The following marriage record, taken from the parish registers for St. Mary's Roman Catholic Church, Indian River, Prince Edward Island, includes multiple dispensations of consanguinity. It states that the couple were first cousins once removed through one line, and second cousins once removed through two others. One, if not all, of those relationships required a special dispensation from the Bishop which was received a couple of weeks prior to the marriage:

On the 10th February 1863 after three publications of bans of marriage between Alexander McLellan son of Roderick McLellan and Mary McDonald on the one part, and Ann Hickey daughter of William Hickey and Mary McLellan of this parish on the other part, and after receiving a dispensation from the Bishop of the Diocese in the second and third degree single and third and fourth degree double of consanguinity being dated the 26th January last and there being no other impediments discovered, I the undersigned received their mutual consent to marriage and gave them the nuptial benediction in presence of John Hickey and Catherine Hickey. Signed: James MacDonald.

Along with the marriage dispensations, the names of the couple, and the date of marriage, this record also includes the names of their parents (with the maiden names of the mothers), an approximate place of residence of the bride, and the names of two of the witnesses. Some records can include much more information, such as: the groom's residence and occupation; where he originally came from if an immigrant or recent arrival to that parish; whether or not the parents were alive or deceased; and the relationship, if any, of the witnesses to the bride and groom.

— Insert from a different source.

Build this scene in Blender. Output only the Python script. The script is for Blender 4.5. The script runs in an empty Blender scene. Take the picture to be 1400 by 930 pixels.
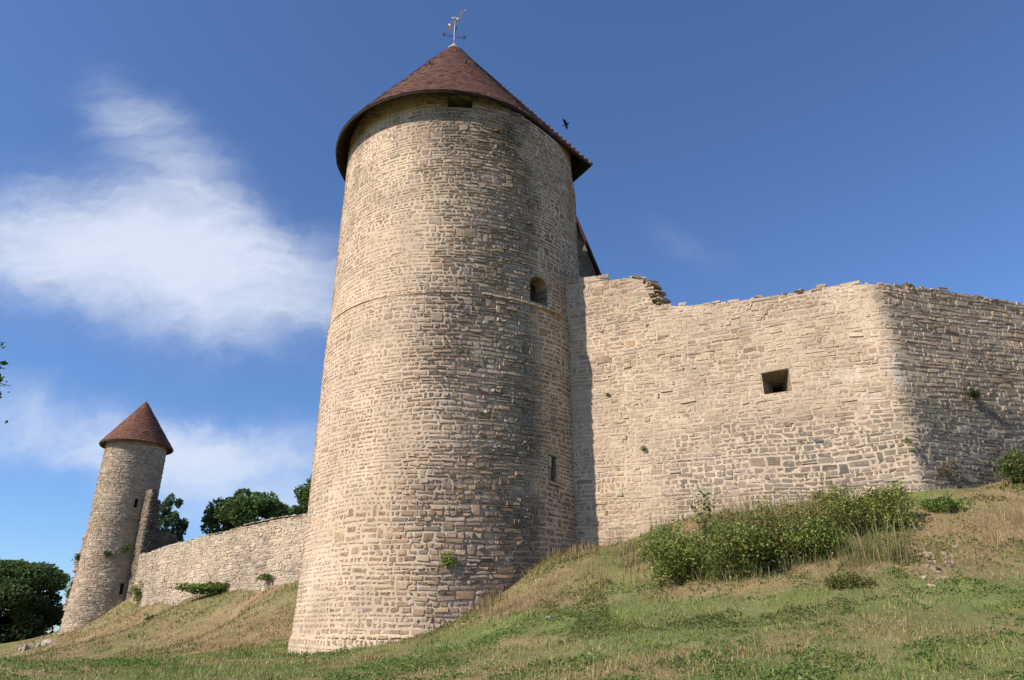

Marriage dispensations can provide some insight into the couples involved, their families, and their situation. Genealogists should be aware of them and make note of them in their files. It's also important to check the original records whenever possible since this type of information is often excluded from transcripts, indices, and finding aids.

Please note that I am not an expert on this subject. However, I hope this will help some researchers to glean a little more information for their files.